If you really, really must draw an analogy to a fire department, the true analogy is a health department... You know, those folks that talk about washing your hands and give out restaurant scores -- not fricking nationalized health insurance. If you want an analogy to a fireman (with washboard abs) you'd be better off comparing him to a doctor or a nurse.
The problem of scale
And the analogy suffers from a severe problem of scale -- as if you finally agree your child can have a hamster and come home to find she's made a pet of a goddamn elephant. A fire department is a small, localized unit with a very defined task. Nationalized health care is an enormous undertaking on the federal level. It's a health program brought to you by the same health geniuses that brought you the food pyramid and the lipiphobic high carbohydrate diet that's turned us all into walking heart attacks while avoiding any semblance of science it can possibly avoid.
One error means two is better
And why, oh why, do we think that because fire departments are operated in a socialist manner (assuming that really was true) that this would mean everything else in our lives should operate this way?
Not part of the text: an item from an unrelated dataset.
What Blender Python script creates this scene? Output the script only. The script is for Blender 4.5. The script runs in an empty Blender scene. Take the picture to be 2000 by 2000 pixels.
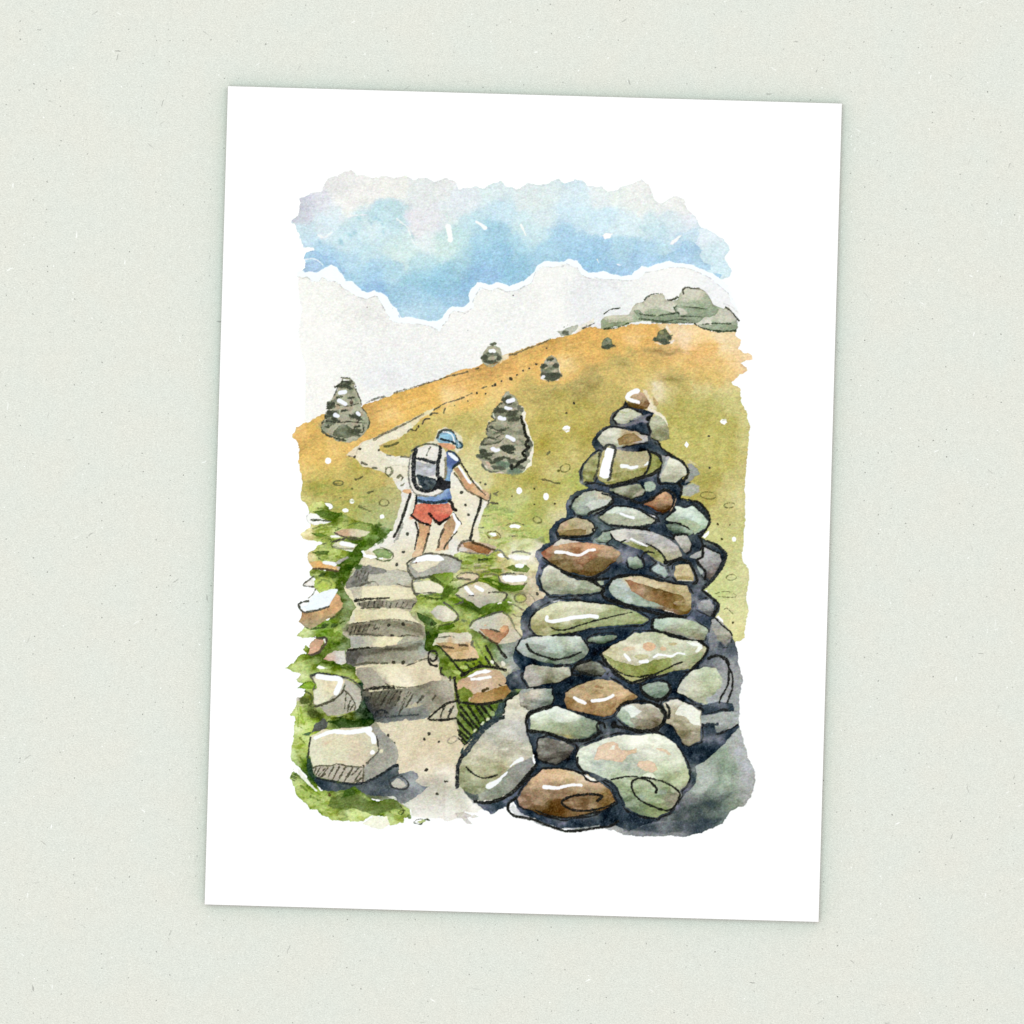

Why not suggest the opposite? "The current mass of government regulation and intervention has totally trashed the business of health care. We should restructure fire departments in a way to totally avoid making this mistake. They should be paid for in a 100% voluntary manner." Add in our scale problems and the "it works for a fire department, so it must work for an enormous nationwide health care system" is sort of the same argument as "this fire in the fireplace looks pretty, why don't we set the whole house on fire?"
...if we did that, maybe those firemen would show up and we'd get to see their washboard abs.